— start PROVIDED DATA —

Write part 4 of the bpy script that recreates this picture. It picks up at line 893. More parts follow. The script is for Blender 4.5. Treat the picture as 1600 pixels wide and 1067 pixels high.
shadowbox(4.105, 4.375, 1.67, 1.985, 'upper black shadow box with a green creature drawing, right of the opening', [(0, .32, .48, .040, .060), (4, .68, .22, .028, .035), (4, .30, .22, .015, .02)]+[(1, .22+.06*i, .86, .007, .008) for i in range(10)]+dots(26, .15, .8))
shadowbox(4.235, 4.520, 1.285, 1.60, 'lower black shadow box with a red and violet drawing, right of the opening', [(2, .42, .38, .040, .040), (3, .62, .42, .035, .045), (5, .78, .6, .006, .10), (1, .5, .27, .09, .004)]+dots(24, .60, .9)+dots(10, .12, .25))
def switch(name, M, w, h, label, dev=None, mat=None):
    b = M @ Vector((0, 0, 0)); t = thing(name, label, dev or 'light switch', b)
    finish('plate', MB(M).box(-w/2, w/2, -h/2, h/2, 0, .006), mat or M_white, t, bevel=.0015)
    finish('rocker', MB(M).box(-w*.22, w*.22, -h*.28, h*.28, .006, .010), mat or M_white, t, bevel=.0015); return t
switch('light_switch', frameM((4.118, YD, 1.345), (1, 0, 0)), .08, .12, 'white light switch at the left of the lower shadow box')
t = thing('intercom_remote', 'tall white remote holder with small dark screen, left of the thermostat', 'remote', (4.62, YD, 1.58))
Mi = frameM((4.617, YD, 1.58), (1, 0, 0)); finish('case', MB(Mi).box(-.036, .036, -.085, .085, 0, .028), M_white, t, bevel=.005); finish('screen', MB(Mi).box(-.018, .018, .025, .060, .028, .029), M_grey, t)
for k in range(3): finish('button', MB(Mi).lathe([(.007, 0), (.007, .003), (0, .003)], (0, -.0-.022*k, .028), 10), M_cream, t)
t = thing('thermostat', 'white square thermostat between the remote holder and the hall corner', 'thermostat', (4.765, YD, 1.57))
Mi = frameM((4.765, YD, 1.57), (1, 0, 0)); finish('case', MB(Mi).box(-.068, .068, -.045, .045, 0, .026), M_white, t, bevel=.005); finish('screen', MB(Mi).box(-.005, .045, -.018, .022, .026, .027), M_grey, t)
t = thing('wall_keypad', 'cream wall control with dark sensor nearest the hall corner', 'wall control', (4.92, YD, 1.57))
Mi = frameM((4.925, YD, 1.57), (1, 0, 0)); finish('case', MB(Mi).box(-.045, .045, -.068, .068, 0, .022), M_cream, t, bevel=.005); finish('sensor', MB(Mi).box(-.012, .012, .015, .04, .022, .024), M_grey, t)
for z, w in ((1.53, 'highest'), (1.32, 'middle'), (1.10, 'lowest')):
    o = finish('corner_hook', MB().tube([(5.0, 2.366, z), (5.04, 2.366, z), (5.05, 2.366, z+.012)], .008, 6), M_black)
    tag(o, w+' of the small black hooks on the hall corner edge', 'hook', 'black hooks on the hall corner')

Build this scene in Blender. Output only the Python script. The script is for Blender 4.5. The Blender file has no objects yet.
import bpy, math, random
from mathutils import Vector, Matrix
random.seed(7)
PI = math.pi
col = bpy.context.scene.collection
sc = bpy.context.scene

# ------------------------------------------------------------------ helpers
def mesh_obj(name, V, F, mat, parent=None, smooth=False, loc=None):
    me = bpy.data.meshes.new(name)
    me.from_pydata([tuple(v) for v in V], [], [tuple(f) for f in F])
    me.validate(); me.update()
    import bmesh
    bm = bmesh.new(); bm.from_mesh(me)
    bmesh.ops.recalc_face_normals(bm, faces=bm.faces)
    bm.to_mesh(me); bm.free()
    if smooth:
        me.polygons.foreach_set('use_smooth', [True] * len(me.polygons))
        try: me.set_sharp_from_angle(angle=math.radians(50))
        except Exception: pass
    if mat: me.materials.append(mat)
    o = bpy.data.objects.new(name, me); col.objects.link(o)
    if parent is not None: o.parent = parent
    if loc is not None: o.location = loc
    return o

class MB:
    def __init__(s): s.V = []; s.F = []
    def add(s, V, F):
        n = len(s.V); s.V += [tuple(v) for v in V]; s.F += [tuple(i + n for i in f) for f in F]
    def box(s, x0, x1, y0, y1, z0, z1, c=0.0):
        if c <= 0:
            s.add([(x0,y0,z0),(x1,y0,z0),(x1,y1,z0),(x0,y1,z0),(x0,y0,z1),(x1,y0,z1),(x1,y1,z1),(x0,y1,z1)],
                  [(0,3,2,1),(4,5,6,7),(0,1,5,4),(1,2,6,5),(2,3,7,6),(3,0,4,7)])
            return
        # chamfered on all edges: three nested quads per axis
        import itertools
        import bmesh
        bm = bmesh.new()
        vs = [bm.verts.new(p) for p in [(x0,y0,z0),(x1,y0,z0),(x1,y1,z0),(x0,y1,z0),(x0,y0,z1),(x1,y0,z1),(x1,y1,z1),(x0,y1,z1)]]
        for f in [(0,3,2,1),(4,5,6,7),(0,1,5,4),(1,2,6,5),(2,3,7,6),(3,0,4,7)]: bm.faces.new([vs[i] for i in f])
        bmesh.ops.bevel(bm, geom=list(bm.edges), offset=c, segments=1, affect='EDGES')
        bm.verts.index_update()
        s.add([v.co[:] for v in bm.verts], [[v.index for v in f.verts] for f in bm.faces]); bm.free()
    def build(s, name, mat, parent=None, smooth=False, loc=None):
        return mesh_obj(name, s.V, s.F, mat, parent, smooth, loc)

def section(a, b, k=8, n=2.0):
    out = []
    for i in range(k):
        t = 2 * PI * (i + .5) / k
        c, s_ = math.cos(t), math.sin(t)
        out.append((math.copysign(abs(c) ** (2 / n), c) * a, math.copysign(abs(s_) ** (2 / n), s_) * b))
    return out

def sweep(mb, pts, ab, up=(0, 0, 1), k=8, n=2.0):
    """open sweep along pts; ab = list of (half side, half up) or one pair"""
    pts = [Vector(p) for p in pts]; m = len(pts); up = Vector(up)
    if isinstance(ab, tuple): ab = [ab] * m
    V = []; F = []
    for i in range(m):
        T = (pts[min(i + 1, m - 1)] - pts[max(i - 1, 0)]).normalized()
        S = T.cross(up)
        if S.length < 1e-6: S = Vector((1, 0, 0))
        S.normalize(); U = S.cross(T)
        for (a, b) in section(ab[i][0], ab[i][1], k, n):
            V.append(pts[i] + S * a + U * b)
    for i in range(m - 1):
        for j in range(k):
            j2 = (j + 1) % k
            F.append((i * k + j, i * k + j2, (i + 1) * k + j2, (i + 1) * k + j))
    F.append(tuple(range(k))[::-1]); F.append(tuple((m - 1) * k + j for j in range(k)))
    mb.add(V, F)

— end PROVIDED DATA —

▶ DESCRIPTION OF THE TASK
Reproduce the entries above exactly.

▶ CORRECT RESPONSE
Write part 4 of the bpy script that recreates this picture. It picks up at line 893. More parts follow. The script is for Blender 4.5. Treat the picture as 1600 pixels wide and 1067 pixels high.
shadowbox(4.105, 4.375, 1.67, 1.985, 'upper black shadow box with a green creature drawing, right of the opening', [(0, .32, .48, .040, .060), (4, .68, .22, .028, .035), (4, .30, .22, .015, .02)]+[(1, .22+.06*i, .86, .007, .008) for i in range(10)]+dots(26, .15, .8))
shadowbox(4.235, 4.520, 1.285, 1.60, 'lower black shadow box with a red and violet drawing, right of the opening', [(2, .42, .38, .040, .040), (3, .62, .42, .035, .045), (5, .78, .6, .006, .10), (1, .5, .27, .09, .004)]+dots(24, .60, .9)+dots(10, .12, .25))
def switch(name, M, w, h, label, dev=None, mat=None):
    b = M @ Vector((0, 0, 0)); t = thing(name, label, dev or 'light switch', b)
    finish('plate', MB(M).box(-w/2, w/2, -h/2, h/2, 0, .006), mat or M_white, t, bevel=.0015)
    finish('rocker', MB(M).box(-w*.22, w*.22, -h*.28, h*.28, .006, .010), mat or M_white, t, bevel=.0015); return t
switch('light_switch', frameM((4.118, YD, 1.345), (1, 0, 0)), .08, .12, 'white light switch at the left of the lower shadow box')
t = thing('intercom_remote', 'tall white remote holder with small dark screen, left of the thermostat', 'remote', (4.62, YD, 1.58))
Mi = frameM((4.617, YD, 1.58), (1, 0, 0)); finish('case', MB(Mi).box(-.036, .036, -.085, .085, 0, .028), M_white, t, bevel=.005); finish('screen', MB(Mi).box(-.018, .018, .025, .060, .028, .029), M_grey, t)
for k in range(3): finish('button', MB(Mi).lathe([(.007, 0), (.007, .003), (0, .003)], (0, -.0-.022*k, .028), 10), M_cream, t)
t = thing('thermostat', 'white square thermostat between the remote holder and the hall corner', 'thermostat', (4.765, YD, 1.57))
Mi = frameM((4.765, YD, 1.57), (1, 0, 0)); finish('case', MB(Mi).box(-.068, .068, -.045, .045, 0, .026), M_white, t, bevel=.005); finish('screen', MB(Mi).box(-.005, .045, -.018, .022, .026, .027), M_grey, t)
t = thing('wall_keypad', 'cream wall control with dark sensor nearest the hall corner', 'wall control', (4.92, YD, 1.57))
Mi = frameM((4.925, YD, 1.57), (1, 0, 0)); finish('case', MB(Mi).box(-.045, .045, -.068, .068, 0, .022), M_cream, t, bevel=.005); finish('sensor', MB(Mi).box(-.012, .012, .015, .04, .022, .024), M_grey, t)
for z, w in ((1.53, 'highest'), (1.32, 'middle'), (1.10, 'lowest')):
    o = finish('corner_hook', MB().tube([(5.0, 2.366, z), (5.04, 2.366, z), (5.05, 2.366, z+.012)], .008, 6), M_black)
    tag(o, w+' of the small black hooks on the hall corner edge', 'hook', 'black hooks on the hall corner')

Build this scene in Blender. Output only the Python script. The script is for Blender 4.5. The Blender file has no objects yet.
import bpy, math, random
from mathutils import Vector, Matrix
random.seed(7)
PI = math.pi
col = bpy.context.scene.collection
sc = bpy.context.scene

# ------------------------------------------------------------------ helpers
def mesh_obj(name, V, F, mat, parent=None, smooth=False, loc=None):
    me = bpy.data.meshes.new(name)
    me.from_pydata([tuple(v) for v in V], [], [tuple(f) for f in F])
    me.validate(); me.update()
    import bmesh
    bm = bmesh.new(); bm.from_mesh(me)
    bmesh.ops.recalc_face_normals(bm, faces=bm.faces)
    bm.to_mesh(me); bm.free()
    if smooth:
        me.polygons.foreach_set('use_smooth', [True] * len(me.polygons))
        try: me.set_sharp_from_angle(angle=math.radians(50))
        except Exception: pass
    if mat: me.materials.append(mat)
    o = bpy.data.objects.new(name, me); col.objects.link(o)
    if parent is not None: o.parent = parent
    if loc is not None: o.location = loc
    return o

class MB:
    def __init__(s): s.V = []; s.F = []
    def add(s, V, F):
        n = len(s.V); s.V += [tuple(v) for v in V]; s.F += [tuple(i + n for i in f) for f in F]
    def box(s, x0, x1, y0, y1, z0, z1, c=0.0):
        if c <= 0:
            s.add([(x0,y0,z0),(x1,y0,z0),(x1,y1,z0),(x0,y1,z0),(x0,y0,z1),(x1,y0,z1),(x1,y1,z1),(x0,y1,z1)],
                  [(0,3,2,1),(4,5,6,7),(0,1,5,4),(1,2,6,5),(2,3,7,6),(3,0,4,7)])
            return
        # chamfered on all edges: three nested quads per axis
        import itertools
        import bmesh
        bm = bmesh.new()
        vs = [bm.verts.new(p) for p in [(x0,y0,z0),(x1,y0,z0),(x1,y1,z0),(x0,y1,z0),(x0,y0,z1),(x1,y0,z1),(x1,y1,z1),(x0,y1,z1)]]
        for f in [(0,3,2,1),(4,5,6,7),(0,1,5,4),(1,2,6,5),(2,3,7,6),(3,0,4,7)]: bm.faces.new([vs[i] for i in f])
        bmesh.ops.bevel(bm, geom=list(bm.edges), offset=c, segments=1, affect='EDGES')
        bm.verts.index_update()
        s.add([v.co[:] for v in bm.verts], [[v.index for v in f.verts] for f in bm.faces]); bm.free()
    def build(s, name, mat, parent=None, smooth=False, loc=None):
        return mesh_obj(name, s.V, s.F, mat, parent, smooth, loc)

def section(a, b, k=8, n=2.0):
    out = []
    for i in range(k):
        t = 2 * PI * (i + .5) / k
        c, s_ = math.cos(t), math.sin(t)
        out.append((math.copysign(abs(c) ** (2 / n), c) * a, math.copysign(abs(s_) ** (2 / n), s_) * b))
    return out

def sweep(mb, pts, ab, up=(0, 0, 1), k=8, n=2.0):
    """open sweep along pts; ab = list of (half side, half up) or one pair"""
    pts = [Vector(p) for p in pts]; m = len(pts); up = Vector(up)
    if isinstance(ab, tuple): ab = [ab] * m
    V = []; F = []
    for i in range(m):
        T = (pts[min(i + 1, m - 1)] - pts[max(i - 1, 0)]).normalized()
        S = T.cross(up)
        if S.length < 1e-6: S = Vector((1, 0, 0))
        S.normalize(); U = S.cross(T)
        for (a, b) in section(ab[i][0], ab[i][1], k, n):
            V.append(pts[i] + S * a + U * b)
    for i in range(m - 1):
        for j in range(k):
            j2 = (j + 1) % k
            F.append((i * k + j, i * k + j2, (i + 1) * k + j2, (i + 1) * k + j))
    F.append(tuple(range(k))[::-1]); F.append(tuple((m - 1) * k + j for j in range(k)))
    mb.add(V, F)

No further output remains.